● REQUIRED TASK
What lines of the data include the string "from"? Copy them all.
________________
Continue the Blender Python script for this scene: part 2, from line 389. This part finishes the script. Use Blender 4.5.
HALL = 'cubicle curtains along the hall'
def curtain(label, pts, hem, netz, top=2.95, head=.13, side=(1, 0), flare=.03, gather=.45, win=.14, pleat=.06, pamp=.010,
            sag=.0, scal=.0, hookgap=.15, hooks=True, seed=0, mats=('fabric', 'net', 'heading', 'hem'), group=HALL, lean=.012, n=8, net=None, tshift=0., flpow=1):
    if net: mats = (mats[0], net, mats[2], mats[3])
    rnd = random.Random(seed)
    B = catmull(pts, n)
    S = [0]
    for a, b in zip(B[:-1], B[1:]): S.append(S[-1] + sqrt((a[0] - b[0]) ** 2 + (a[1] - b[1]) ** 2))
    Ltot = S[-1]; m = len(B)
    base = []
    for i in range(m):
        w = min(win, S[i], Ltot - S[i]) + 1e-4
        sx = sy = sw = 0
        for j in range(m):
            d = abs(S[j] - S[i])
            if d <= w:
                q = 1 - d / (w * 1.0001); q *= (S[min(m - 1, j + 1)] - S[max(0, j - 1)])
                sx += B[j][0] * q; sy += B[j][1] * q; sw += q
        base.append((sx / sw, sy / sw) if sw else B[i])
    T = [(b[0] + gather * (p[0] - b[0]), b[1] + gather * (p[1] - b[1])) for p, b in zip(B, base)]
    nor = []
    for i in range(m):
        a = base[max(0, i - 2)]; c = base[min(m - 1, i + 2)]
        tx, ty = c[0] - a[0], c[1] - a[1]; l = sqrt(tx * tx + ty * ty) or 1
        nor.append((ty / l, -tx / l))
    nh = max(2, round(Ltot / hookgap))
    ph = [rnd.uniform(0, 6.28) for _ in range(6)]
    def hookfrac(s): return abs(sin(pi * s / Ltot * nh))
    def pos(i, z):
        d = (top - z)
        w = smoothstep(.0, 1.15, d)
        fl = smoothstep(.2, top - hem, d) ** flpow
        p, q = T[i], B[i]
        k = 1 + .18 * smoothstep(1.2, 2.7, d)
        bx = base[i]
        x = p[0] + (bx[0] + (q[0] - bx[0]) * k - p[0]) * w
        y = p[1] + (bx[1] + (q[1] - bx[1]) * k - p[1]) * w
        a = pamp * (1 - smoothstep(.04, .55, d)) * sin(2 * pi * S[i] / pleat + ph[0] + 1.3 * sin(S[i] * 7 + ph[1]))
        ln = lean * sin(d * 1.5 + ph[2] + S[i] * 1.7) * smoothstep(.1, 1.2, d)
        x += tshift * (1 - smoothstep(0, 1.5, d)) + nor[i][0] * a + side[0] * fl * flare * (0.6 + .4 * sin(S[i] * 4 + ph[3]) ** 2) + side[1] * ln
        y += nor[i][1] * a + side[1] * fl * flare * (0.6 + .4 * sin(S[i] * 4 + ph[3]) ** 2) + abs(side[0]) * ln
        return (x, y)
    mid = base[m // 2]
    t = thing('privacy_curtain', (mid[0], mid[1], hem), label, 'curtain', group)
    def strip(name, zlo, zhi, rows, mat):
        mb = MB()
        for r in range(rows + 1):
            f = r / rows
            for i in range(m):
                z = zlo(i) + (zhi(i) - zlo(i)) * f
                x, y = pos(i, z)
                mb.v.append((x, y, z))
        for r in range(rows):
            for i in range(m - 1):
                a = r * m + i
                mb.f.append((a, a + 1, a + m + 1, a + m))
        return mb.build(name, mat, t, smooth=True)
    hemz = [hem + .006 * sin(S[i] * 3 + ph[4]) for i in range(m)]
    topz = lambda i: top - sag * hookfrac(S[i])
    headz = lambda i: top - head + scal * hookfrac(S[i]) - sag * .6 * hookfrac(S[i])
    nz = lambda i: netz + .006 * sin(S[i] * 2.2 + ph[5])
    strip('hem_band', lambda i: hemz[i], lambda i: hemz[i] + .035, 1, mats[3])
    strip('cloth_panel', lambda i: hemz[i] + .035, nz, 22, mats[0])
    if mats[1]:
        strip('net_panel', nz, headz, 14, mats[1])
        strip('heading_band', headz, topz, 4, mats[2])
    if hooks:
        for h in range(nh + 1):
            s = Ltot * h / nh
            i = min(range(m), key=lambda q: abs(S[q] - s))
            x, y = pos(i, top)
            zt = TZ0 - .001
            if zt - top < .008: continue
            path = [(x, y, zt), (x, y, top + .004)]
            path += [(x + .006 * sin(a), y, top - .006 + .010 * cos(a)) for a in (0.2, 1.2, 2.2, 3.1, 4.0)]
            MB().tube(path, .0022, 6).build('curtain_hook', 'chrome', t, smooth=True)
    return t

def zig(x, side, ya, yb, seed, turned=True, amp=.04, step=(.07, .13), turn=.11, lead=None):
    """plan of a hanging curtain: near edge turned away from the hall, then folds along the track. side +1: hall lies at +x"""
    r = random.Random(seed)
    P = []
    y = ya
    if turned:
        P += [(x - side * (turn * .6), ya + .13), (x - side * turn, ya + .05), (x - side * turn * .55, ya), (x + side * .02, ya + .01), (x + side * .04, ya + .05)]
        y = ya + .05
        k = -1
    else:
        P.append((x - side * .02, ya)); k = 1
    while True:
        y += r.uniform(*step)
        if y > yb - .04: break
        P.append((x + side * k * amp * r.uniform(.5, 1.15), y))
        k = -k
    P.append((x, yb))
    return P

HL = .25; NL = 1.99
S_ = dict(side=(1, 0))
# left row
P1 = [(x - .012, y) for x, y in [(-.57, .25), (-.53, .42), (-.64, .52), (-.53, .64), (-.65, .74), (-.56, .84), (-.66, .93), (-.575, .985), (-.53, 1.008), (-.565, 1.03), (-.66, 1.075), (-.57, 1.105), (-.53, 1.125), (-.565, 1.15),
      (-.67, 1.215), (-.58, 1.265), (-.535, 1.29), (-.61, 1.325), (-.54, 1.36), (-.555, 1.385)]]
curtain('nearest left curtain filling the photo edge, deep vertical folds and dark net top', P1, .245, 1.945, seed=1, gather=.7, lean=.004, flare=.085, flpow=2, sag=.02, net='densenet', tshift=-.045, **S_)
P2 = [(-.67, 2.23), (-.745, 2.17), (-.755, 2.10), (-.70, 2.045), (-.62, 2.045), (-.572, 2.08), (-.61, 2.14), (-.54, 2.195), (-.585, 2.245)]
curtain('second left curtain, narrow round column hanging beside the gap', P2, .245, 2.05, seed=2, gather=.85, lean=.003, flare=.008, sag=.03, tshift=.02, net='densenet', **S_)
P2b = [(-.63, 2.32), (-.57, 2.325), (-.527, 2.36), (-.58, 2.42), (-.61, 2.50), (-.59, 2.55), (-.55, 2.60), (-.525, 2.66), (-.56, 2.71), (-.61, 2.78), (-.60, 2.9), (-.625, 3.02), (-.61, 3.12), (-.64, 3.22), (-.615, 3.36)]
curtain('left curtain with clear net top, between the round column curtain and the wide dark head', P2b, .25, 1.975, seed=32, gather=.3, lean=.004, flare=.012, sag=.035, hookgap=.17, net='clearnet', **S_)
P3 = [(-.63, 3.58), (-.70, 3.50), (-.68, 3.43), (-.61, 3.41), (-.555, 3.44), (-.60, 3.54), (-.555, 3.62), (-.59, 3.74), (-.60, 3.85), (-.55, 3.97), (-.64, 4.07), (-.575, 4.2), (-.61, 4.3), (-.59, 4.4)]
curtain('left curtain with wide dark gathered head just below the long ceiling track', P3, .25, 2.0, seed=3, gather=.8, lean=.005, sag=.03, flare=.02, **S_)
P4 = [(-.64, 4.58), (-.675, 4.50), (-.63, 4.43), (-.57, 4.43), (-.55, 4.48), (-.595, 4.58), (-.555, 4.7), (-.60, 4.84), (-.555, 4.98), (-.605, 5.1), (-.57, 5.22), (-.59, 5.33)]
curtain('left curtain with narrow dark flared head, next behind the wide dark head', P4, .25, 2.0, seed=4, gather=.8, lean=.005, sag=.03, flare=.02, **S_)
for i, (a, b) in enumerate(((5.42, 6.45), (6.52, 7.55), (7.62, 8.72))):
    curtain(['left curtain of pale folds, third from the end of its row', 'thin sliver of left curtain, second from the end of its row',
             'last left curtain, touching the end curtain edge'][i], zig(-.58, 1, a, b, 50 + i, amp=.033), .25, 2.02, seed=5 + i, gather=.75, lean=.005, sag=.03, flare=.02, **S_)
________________
● EXERCISE ANSWER
Continue the Blender Python script for this scene: part 2, from line 389. This part finishes the script. Use Blender 4.5.
    """plan of a hanging curtain: near edge turned away from the hall, then folds along the track. side +1: hall lies at +x"""
    curtain(['left curtain of pale folds, third from the end of its row', 'thin sliver of left curtain, second from the end of its row',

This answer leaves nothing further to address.